• **Your task**:
Going from the top of the data below, give again each line through the one containing "return mp.outputs['Vector']", both ends kept.

• **Data provided**:
____
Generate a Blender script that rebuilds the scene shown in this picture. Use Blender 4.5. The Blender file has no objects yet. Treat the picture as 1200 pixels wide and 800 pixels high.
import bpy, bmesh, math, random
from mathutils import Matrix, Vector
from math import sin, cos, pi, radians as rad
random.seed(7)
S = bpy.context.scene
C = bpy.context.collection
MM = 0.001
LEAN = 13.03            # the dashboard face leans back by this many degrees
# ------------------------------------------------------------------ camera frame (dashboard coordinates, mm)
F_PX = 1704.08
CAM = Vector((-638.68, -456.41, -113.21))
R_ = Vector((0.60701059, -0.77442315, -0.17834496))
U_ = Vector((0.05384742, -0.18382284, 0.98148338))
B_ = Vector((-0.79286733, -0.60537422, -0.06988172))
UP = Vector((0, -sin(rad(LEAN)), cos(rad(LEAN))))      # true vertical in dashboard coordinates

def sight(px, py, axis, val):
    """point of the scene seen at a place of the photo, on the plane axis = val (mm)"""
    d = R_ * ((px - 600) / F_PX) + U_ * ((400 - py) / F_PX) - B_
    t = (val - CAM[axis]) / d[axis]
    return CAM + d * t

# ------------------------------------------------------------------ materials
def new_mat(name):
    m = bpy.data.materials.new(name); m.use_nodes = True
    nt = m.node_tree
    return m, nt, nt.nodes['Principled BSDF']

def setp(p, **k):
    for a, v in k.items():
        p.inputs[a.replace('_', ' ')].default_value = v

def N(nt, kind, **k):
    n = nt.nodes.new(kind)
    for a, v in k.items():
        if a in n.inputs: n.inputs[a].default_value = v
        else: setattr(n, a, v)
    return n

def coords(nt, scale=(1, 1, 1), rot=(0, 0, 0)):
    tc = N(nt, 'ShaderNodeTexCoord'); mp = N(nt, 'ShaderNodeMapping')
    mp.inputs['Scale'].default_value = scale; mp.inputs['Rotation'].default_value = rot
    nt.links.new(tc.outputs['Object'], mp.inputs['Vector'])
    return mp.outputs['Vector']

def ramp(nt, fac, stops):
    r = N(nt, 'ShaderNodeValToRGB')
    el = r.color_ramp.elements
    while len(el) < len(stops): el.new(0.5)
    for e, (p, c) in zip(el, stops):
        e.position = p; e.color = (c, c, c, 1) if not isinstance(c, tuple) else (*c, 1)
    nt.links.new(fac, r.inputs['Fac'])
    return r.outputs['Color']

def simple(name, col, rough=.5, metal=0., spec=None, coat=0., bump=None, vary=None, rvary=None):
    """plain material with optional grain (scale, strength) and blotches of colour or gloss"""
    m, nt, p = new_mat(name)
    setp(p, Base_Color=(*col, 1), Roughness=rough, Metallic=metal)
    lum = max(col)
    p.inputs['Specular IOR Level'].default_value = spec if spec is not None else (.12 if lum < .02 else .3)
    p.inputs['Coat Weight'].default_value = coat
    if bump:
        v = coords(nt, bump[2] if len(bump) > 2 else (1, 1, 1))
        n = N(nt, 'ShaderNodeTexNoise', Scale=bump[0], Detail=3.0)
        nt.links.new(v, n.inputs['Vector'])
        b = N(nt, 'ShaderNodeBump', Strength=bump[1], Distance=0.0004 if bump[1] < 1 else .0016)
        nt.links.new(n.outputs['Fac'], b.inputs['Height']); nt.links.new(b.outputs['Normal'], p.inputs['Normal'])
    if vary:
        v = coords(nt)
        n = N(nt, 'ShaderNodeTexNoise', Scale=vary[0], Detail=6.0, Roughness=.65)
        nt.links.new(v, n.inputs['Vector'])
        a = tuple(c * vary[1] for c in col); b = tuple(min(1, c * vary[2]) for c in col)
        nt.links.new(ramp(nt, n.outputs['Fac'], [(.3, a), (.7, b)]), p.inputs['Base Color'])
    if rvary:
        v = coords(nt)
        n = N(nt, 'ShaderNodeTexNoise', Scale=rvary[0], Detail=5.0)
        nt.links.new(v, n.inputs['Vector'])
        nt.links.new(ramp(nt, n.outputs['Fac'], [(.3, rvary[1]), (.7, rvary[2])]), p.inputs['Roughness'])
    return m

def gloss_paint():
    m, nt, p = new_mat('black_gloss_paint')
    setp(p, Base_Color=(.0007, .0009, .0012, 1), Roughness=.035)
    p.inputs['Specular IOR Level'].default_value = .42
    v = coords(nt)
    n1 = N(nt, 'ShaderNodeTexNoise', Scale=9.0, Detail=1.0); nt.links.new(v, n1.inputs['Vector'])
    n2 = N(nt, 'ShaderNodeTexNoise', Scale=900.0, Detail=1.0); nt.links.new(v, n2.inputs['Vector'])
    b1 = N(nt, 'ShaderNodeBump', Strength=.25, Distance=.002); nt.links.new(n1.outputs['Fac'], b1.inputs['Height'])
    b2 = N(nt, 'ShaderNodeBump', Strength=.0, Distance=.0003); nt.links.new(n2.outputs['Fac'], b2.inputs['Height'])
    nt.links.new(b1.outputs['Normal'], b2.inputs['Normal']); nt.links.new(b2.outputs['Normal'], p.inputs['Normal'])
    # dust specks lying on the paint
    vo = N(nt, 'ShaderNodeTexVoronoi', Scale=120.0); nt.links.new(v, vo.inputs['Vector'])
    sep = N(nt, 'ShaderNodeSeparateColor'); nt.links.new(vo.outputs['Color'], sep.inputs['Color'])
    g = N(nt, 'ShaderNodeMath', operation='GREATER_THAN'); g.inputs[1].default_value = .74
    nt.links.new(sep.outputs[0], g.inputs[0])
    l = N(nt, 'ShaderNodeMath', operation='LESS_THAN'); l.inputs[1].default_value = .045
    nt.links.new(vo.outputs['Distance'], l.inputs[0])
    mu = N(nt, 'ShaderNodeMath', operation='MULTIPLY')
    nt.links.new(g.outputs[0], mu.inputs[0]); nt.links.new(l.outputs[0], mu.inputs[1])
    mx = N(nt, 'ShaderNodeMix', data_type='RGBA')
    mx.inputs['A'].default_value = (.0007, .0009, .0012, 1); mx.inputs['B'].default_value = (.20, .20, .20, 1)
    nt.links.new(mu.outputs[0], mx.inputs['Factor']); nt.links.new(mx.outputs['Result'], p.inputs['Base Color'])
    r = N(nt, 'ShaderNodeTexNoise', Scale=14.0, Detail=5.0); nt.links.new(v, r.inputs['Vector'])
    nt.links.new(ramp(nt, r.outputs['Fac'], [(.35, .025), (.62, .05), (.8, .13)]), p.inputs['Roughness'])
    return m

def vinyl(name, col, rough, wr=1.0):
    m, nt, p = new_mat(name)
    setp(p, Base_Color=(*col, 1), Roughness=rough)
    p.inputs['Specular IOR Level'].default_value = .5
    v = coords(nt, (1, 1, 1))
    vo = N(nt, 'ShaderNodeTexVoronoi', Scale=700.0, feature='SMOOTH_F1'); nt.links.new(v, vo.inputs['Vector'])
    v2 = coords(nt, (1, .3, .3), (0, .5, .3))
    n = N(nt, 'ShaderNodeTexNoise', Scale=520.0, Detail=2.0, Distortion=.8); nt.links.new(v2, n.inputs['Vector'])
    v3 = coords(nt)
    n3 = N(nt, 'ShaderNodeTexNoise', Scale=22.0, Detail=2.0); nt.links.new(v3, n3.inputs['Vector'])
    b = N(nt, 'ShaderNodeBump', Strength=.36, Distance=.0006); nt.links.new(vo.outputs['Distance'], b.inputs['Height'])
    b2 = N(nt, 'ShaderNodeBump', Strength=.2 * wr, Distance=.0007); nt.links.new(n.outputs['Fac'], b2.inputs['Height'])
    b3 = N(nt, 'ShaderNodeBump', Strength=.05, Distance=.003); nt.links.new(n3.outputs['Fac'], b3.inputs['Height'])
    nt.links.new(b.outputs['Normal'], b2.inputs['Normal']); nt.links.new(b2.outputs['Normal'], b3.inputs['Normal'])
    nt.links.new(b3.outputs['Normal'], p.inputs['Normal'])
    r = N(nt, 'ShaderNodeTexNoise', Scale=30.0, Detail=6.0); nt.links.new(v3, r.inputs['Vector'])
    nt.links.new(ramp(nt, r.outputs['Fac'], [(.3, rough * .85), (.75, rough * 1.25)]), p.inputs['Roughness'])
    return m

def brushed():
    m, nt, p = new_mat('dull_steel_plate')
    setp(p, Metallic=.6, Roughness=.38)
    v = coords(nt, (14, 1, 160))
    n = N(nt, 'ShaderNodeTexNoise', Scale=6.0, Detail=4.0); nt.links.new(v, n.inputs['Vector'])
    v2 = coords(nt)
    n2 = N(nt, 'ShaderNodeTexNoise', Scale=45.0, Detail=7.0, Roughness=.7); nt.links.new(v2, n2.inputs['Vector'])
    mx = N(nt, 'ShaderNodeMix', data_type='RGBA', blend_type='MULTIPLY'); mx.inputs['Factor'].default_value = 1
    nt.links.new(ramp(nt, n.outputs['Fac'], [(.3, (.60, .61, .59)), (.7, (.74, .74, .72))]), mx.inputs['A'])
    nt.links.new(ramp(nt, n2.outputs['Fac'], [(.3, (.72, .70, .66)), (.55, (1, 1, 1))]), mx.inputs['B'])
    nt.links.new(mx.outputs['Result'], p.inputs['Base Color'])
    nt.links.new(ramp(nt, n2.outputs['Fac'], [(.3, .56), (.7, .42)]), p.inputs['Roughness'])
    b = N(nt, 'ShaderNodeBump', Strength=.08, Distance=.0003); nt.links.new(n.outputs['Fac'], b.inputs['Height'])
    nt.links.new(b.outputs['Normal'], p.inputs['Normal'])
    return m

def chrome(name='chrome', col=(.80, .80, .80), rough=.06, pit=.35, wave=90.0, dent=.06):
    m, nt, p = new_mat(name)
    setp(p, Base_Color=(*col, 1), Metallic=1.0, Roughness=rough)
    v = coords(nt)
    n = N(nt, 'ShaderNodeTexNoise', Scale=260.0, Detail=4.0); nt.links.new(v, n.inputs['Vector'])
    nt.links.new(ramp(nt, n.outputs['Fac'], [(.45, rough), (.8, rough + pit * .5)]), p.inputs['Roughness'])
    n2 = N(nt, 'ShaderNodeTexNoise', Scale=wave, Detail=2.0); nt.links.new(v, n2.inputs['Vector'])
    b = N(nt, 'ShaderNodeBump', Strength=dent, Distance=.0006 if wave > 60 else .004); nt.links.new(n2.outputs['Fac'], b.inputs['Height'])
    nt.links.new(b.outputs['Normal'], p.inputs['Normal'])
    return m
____
• **The result**:
Generate a Blender script that rebuilds the scene shown in this picture. Use Blender 4.5. The Blender file has no objects yet. Treat the picture as 1200 pixels wide and 800 pixels high.
import bpy, bmesh, math, random
from mathutils import Matrix, Vector
from math import sin, cos, pi, radians as rad
random.seed(7)
S = bpy.context.scene
C = bpy.context.collection
MM = 0.001
LEAN = 13.03            # the dashboard face leans back by this many degrees
# ------------------------------------------------------------------ camera frame (dashboard coordinates, mm)
F_PX = 1704.08
CAM = Vector((-638.68, -456.41, -113.21))
R_ = Vector((0.60701059, -0.77442315, -0.17834496))
U_ = Vector((0.05384742, -0.18382284, 0.98148338))
B_ = Vector((-0.79286733, -0.60537422, -0.06988172))
UP = Vector((0, -sin(rad(LEAN)), cos(rad(LEAN))))      # true vertical in dashboard coordinates

def sight(px, py, axis, val):
    """point of the scene seen at a place of the photo, on the plane axis = val (mm)"""
    d = R_ * ((px - 600) / F_PX) + U_ * ((400 - py) / F_PX) - B_
    t = (val - CAM[axis]) / d[axis]
    return CAM + d * t

# ------------------------------------------------------------------ materials
def new_mat(name):
    m = bpy.data.materials.new(name); m.use_nodes = True
    nt = m.node_tree
    return m, nt, nt.nodes['Principled BSDF']

def setp(p, **k):
    for a, v in k.items():
        p.inputs[a.replace('_', ' ')].default_value = v

def N(nt, kind, **k):
    n = nt.nodes.new(kind)
    for a, v in k.items():
        if a in n.inputs: n.inputs[a].default_value = v
        else: setattr(n, a, v)
    return n

def coords(nt, scale=(1, 1, 1), rot=(0, 0, 0)):
    tc = N(nt, 'ShaderNodeTexCoord'); mp = N(nt, 'ShaderNodeMapping')
    mp.inputs['Scale'].default_value = scale; mp.inputs['Rotation'].default_value = rot
    nt.links.new(tc.outputs['Object'], mp.inputs['Vector'])
    return mp.outputs['Vector']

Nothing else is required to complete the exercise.